Oireachtas Joint and Select Committees

Tuesday, 17 November 2020

Select Committee on Finance, Public Expenditure and Reform, and Taoiseach

Finance Bill 2020: Committee Stage (Resumed)

Photo of Denis NaughtenDenis Naughten (Roscommon-Galway, Independent) | Oireachtas source

I want to echo the comments of Deputy Farrell in respect of data centres. I am not going to go into the argument today, as the Minister knows my views on the issue very well, but the one point I wish to add to Deputy Farrell's argument is that every other example of where there are large numbers of data centres, they are part of a very large electricity network. That is not the case in Ireland, where we have an isolated stand-alone grid, and we are disproportionately impacted upon by the large number of data centres here. However, I will leave it for another day to go into that particular debate.

I wish to return to a number of points made by the Minister. He has made the point that this money is being ring-fenced for the most vulnerable and targeted towards them. I have here in front of me correspondence from Galway County Council. The midlands energy retrofit pilot programme, into which the carbon tax from last year was invested, is intended to target local authority houses across the midlands, most of which are in energy poverty, to try to support them in insulating their homes to bring them up to the highest possible insulation standard. I think we all agree that people in local authority homes across the country do need to see this investment. However, in the case of Galway County Council, its application for funding for local authority houses was only partly approved, because the Department advised it that it would only fund local authority houses that were in an an estate containing a mix of both council and private houses. Where it was exclusively a local authority housing estate with local authority tenants in it, they were automatically excluded from this retrofit programme. Rural local authority houses were also excluded. I have already made the argument to the Minister that people living in rural areas are disproportionately impacted upon by carbon taxes in the structure that exists. Local authority tenants living in rural houses were deliberately excluded from having the retrofit carried out to their particular homes. Therefore on one hand we are saying that we are targeting the most vulnerable, then we are excluding the most vulnerable. That is wrong, and not just in relation to this issue. This is an approach that has been taken by Departments of housing and local government, and local authorities across the country for years, where previous retrofit programmes deliberately excluded anyone that was in arrears. In many cases, they were the people who were struggling to pay their energy bills yet they were put to the back of the queue in terms of having any upgrade carried out on their homes. Again now, we are seeing that those living in rural areas, who are the most rurally isolated deprived families in the country, are being deliberately excluded by the Department of Housing, Local Government and Heritage, in terms of having the retrofit carried out on their homes, and when we are talking about housing estates that contain exclusively local authority tenants.

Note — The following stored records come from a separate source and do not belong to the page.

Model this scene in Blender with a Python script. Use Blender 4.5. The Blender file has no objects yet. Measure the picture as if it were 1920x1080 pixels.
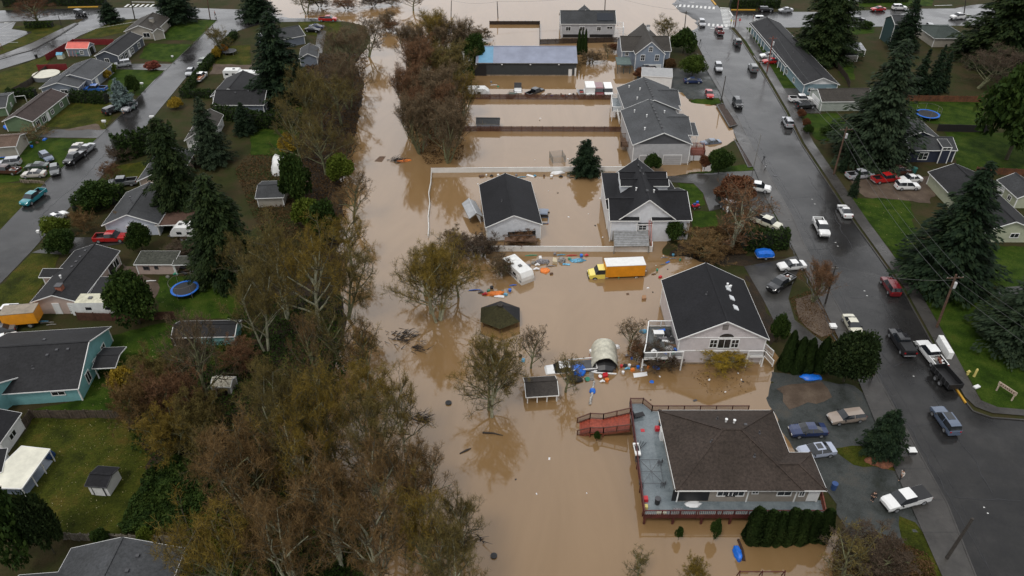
import bpy, bmesh, math, random
import numpy as np
from mathutils import Vector, Matrix, noise as mnoise
R = math.radians
# ---------------------------------------------------------------- camera, sky, sun, exposure
SC = bpy.context.scene
COL = SC.collection
FPX, PITCH, CAMH = 1375.0, R(36.57), 72.0
cam_d = bpy.data.cameras.new('camera'); cam_o = bpy.data.objects.new('camera', cam_d); COL.objects.link(cam_o)
cam_o.location = (0, 0, CAMH); cam_o.rotation_euler = (R(90) - PITCH, 0, 0)
cam_d.sensor_width = 36; cam_d.lens = 36 * FPX / 1920; cam_d.clip_start = 0.5; cam_d.clip_end = 9000
SC.camera = cam_o
SUN_EL, SUN_AZ = R(60), R(215)
w = bpy.data.worlds.new('World'); SC.world = w; w.use_nodes = True
nt = w.node_tree; nt.nodes.clear()
def _n(t, k, **kw):
    n = t.nodes.new(k)
    for a, b in kw.items(): setattr(n, a, b)
    return n
wo = _n(nt, 'ShaderNodeOutputWorld'); bg = _n(nt, 'ShaderNodeBackground')
sky = _n(nt, 'ShaderNodeTexSky', sky_type='NISHITA', sun_disc=False, sun_elevation=SUN_EL, sun_rotation=SUN_AZ)
sky.dust_density = 6; sky.air_density = 1.0
hs = _n(nt, 'ShaderNodeHueSaturation'); hs.inputs['Saturation'].default_value = 0.16
tc = _n(nt, 'ShaderNodeTexCoord'); cn = _n(nt, 'ShaderNodeTexNoise'); cn.inputs['Scale'].default_value = 2.2; cn.inputs['Detail'].default_value = 5
cr = _n(nt, 'ShaderNodeValToRGB'); cr.color_ramp.elements[0].position = .3; cr.color_ramp.elements[1].position = .72
cr.color_ramp.elements[0].color = (.84, .86, .9, 1); cr.color_ramp.elements[1].color = (1.08, 1.08, 1.08, 1)
sx = _n(nt, 'ShaderNodeSeparateXYZ'); nr = _n(nt, 'ShaderNodeValToRGB')          # thinner cloud, hence brighter sky, ahead of the camera
nr.color_ramp.elements.new(.5); nr.color_ramp.elements.new(.76); nr.color_ramp.elements.new(.9)
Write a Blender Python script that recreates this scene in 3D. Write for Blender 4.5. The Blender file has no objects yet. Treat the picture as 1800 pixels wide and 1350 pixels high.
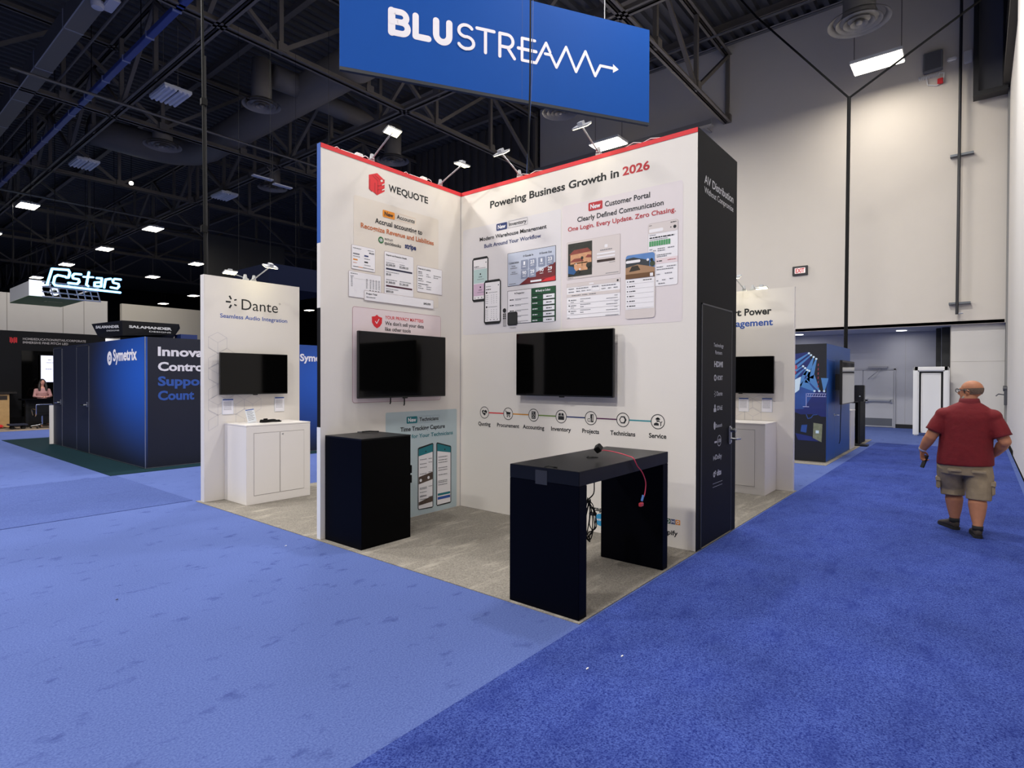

I asked the Minister a question about how much of the €27 million in carbon tax that is to be collected from farmers is going to be put back into schemes to reduce the carbon footprint in respect of agriculture. There is not any, because those initiatives are not there at the moment, yet we are taxing that particular cohort of the population. I think the Minister is being a bit disingenuous about what I have said on the issue of incremental jumps in carbon tax. The Minister knows well what I am talking about because I have put it in writing to him, I have articulated it to him and I have put it to the committee prior to this occasion. What I am talking about is introducing a completely different structure to carbon tax, and bringing it in on an incremental basis. I accept that we need to have environmental taxes, but the core principle behind environmental taxes is that they should not bring in revenue, rather, they should be revenue neutral and should motivate people to actually change. That is what environmental taxes are supposed to be about, instead of a confrontational approach. For example, if we use targeted investment, we have an opportunity to actually reduce the carbon tax which motorists pay on diesel by up to 50%, as well as dealing with the problem that we have in respect of waste oils. It is possible to blend renewable oils such as hydrotreated vegetable oils at a rate of 50% into our existing diesel that is used in transport and the agricultural sector, and there does not have to be any alteration to the existing vehicles. That would slash the amount of carbon tax by 50% that people are actually paying in those sectors, which are two of the most difficult sectors to deal with. We need to introduce a taxation model in this country that actually suits the Irish situation; we should not just copy and paste the models coming from Europe. The carbon tax model that we are implementing here will work very well in continental Europe, where there are high densities of population very close to public transport in urban areas. In Ireland, 37% of the population lives on 96% of the landmass of the country, which is the most dispersed rural population in Europe, so we need to introduce carbon and environmental taxes here that reflect the type of society and economy that we have, bringing about real change, rather than increasing revenue to the Exchequer.